4aPP5. An illusory reconstruction of auditory elements.

Session: Thursday Morning, December 5

Time: 9:05


Author: Takayuki Sasaki
Location: Miyagi Gakuin Women's College, Sakuragaoka 9-1-1, Aoba-ku, Sendai, 981 Japan
Author: Yoshitaka Nakajima
Location: Kyushu Inst. of Design, Fukuoka, 815 Japan

Abstract:

A new pattern of auditory illusion was invented, proving that the perceptual system reconstructs auditory elements, such as onsets, terminations, and pitches. A typical stimulus pattern comprised three harmonic components (fundamental, second, and third), changing their frequencies in the same rate in the same direction. The duration of the lowest component was 1800 ms. The second/third component occupied the first 1000 ms and the third/second component occupied the last 1000 ms, thus making an overlap of 200 ms in the middle.

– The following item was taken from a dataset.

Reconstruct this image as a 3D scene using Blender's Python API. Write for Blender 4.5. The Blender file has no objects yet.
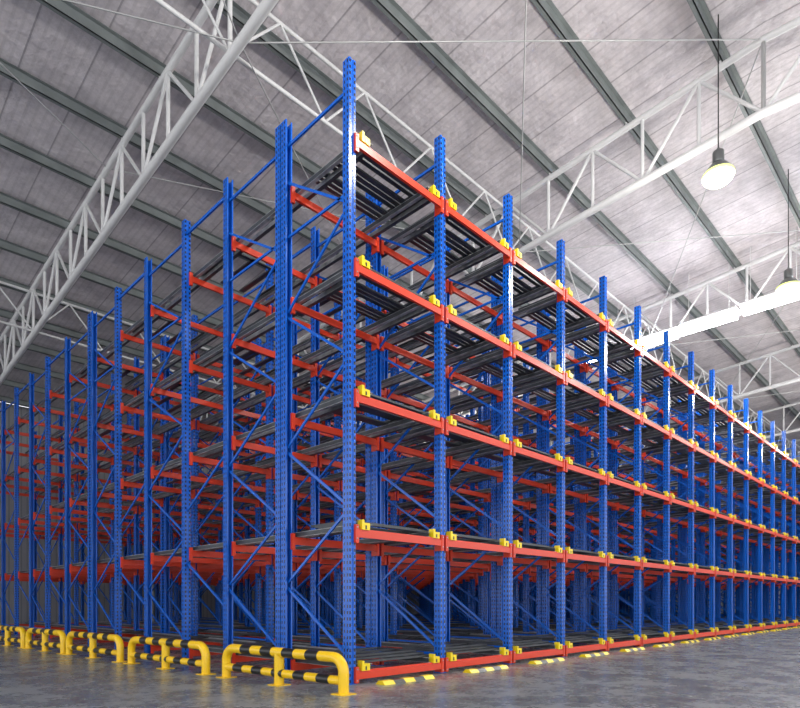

Eight subjects listened to the stimulus patterns and expressed their percepts by drawing and aural reports. The general tendency was that they perceived one continuously ascending or descending tone and a short independent tone with a clear pitch in the middle. Since there was no actual short tone in the middle, it can be concluded that an illusory tone was created perceptually by connecting an onset of one component with a termination of another component. Absolute pitch judgments of the middle tone by absolute pitch possessors showed no consistent tendency. Connection between an onset/termination and its pitch does not seem strong.